De esta forma, y antes de que un referéndum validara constitucionalmente al jefe de Estado, el católico Rey Juan Carlos de Borbón juraba los Principios Fundamentales del Movimiento y era coronado Majestad por la Iglesia que había bendecido la sangrienta Cruzada. Así, el Rey era “Soberano” por partida doble, gracias a Franco y gracias a Dios, y los españoles simples súbditos. De ahí que la soberanía nacional que la C.E. residencia en el pueblo español “del que emanan todos sus poderes” (Art. 2) sea una impostura, ya que los privilegios exclusivos y excluyentes de que goza el Monarca, su adhesión a las normas antidemocráticas de la dictadura y la previa tutela eclesiástica dejan a los españoles en condición de menores en edad y gobierno.
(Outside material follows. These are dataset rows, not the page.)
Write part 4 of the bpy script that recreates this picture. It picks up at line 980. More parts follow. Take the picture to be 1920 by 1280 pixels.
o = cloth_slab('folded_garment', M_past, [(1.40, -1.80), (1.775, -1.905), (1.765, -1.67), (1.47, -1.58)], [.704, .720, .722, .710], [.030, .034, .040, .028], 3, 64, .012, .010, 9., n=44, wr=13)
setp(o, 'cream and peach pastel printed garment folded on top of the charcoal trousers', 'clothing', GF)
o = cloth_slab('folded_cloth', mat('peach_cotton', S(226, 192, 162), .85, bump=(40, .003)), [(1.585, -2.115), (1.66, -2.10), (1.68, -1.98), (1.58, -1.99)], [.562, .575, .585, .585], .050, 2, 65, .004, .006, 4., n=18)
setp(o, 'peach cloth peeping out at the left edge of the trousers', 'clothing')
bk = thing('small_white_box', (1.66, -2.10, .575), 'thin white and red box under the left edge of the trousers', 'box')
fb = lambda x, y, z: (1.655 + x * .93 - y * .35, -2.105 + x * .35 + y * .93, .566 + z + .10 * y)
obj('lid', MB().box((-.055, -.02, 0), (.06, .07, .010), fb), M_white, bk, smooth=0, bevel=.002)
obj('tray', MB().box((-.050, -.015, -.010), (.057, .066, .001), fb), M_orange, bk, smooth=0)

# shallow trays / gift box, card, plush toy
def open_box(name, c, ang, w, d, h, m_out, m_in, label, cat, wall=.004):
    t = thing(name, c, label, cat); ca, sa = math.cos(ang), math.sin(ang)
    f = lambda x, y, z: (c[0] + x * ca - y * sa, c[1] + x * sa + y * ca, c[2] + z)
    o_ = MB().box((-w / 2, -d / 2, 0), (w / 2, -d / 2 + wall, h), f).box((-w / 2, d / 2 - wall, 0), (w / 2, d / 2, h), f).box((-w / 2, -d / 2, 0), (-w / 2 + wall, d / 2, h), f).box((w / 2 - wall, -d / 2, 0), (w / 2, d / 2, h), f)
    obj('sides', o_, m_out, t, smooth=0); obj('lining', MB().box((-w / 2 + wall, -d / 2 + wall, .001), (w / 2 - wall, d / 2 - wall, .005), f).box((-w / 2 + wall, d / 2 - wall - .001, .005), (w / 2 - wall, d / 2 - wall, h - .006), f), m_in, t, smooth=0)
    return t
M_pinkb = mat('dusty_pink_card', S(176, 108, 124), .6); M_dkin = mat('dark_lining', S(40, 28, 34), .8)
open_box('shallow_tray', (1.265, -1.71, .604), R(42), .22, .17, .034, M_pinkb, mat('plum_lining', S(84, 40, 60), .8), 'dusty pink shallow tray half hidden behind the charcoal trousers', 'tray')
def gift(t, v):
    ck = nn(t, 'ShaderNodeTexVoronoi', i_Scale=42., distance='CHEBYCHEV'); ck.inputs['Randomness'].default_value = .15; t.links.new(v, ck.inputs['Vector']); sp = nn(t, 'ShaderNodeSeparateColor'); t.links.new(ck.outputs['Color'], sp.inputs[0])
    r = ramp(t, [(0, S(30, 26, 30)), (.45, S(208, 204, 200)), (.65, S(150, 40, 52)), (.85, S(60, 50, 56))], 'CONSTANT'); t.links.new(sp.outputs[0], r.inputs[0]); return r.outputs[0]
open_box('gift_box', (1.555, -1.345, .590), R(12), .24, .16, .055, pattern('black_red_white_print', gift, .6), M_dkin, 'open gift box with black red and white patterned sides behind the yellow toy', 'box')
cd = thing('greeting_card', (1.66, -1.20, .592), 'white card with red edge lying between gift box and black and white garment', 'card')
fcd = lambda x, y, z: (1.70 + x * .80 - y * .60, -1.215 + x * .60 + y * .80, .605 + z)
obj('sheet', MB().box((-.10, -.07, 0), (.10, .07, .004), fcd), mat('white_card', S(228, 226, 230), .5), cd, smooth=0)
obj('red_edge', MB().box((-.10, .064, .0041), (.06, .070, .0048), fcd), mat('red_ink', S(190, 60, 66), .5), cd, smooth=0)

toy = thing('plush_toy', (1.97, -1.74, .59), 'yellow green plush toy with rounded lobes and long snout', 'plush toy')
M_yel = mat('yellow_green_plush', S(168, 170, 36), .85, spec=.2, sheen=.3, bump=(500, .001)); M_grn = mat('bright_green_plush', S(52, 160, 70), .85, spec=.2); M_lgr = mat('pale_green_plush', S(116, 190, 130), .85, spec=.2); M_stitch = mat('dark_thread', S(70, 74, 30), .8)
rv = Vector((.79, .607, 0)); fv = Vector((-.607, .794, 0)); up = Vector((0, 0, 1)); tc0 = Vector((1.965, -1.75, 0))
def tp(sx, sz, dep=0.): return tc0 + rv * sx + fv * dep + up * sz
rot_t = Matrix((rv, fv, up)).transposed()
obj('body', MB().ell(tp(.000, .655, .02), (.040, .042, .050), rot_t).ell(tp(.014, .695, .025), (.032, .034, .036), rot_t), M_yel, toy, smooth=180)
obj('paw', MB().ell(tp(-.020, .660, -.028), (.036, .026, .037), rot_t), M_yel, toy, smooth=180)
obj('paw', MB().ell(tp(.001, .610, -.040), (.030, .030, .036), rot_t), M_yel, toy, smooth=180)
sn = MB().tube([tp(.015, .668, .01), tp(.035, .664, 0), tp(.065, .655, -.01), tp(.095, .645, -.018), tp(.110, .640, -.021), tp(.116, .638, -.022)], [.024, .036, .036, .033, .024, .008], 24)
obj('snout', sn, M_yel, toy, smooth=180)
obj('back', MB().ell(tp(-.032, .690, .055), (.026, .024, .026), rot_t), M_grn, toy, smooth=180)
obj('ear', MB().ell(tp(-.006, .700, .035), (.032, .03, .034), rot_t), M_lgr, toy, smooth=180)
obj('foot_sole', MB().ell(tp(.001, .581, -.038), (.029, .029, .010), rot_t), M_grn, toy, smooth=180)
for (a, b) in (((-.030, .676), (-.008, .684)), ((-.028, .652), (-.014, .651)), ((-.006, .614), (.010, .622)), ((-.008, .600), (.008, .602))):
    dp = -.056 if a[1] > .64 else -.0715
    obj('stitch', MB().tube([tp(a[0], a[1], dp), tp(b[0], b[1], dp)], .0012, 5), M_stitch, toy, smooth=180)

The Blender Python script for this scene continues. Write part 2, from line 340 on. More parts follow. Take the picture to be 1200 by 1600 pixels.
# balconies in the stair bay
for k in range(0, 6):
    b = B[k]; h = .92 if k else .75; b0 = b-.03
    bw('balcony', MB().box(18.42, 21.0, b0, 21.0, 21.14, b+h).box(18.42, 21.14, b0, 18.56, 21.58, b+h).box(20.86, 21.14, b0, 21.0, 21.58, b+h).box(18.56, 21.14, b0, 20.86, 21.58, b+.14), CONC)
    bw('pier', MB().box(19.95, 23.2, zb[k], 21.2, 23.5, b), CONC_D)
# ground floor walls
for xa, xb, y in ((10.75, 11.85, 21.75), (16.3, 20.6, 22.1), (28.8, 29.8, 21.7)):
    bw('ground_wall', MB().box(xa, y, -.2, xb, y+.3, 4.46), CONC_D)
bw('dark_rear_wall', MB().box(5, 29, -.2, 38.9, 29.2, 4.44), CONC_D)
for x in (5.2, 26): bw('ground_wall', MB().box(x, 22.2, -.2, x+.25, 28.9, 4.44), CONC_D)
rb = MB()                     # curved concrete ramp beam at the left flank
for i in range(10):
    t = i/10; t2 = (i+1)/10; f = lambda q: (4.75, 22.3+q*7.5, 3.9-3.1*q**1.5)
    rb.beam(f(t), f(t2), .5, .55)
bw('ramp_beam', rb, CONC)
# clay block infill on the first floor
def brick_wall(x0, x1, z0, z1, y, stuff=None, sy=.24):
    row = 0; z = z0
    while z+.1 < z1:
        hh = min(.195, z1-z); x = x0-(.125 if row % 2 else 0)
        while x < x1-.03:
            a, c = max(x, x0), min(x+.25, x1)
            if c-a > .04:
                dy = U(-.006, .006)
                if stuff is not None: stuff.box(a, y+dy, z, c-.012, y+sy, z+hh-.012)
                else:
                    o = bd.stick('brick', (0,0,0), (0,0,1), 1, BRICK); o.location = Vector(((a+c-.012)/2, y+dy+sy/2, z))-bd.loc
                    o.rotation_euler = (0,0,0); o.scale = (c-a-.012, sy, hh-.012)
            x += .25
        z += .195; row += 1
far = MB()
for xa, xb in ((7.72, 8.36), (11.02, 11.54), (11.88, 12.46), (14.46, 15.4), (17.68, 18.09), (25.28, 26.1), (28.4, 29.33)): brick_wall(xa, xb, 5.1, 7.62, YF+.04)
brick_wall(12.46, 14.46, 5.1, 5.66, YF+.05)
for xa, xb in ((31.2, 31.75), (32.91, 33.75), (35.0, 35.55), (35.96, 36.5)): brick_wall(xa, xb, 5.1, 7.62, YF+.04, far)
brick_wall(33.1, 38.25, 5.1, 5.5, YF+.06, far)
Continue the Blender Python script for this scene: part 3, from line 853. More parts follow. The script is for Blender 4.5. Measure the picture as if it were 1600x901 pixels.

Esa es la explicación por la que la jerarquía eclesiástica se atreve, en plena refriega sobre la reaccionaria Ley Gallardón de interrupción del embarazo, a amenazar con la “excomunión ipso facto” a quienes colaboren en un aborto.
El turno del pueblo significa, pues, retomar la soberanía en el mismo punto en que los pactos de la Transición la hollaron. Pero sería un error ignorar lo históricamente vivido y reproducir los mismos esquemas organizativos de antaño que nos llevaron de la nada al tampoco. Una cosa es saber que en el caso concreto de España la ruptura de la alianza entre el Trono y el Altar pasa por la III República, recuperando el espíritu de plena separación entre Iglesia y Estado inserto en el Artículo 26 de aquella Constitución, y otra cosa muy distinta creer que la forma republicana de Estado en sí misma goza de poderes taumatúrgicos. Es posibilismo republicano es estrictamente funcional, como medio para romper el “atado y bien atado” que dio continuidad al franquismo en la monarquía tutelada por la Iglesia de la Cruzada. Remover esa losa es la primera etapa de un camino que debe abrir horizontes de auténtica emancipación y democracia. Un suma y sigue, nunca un punto final. Y desde luego, sin que sirva para que quienes en la Transición abrazaron la Monarquía del 18 de Julio (PSOE y PCE) a fin de obtener una posición en esa corte, renegando olímpicamente de la legalidad republicana, se pongan al frente de la manifestación como si nada hubiera pasado. Sin rencor: gracias por venir.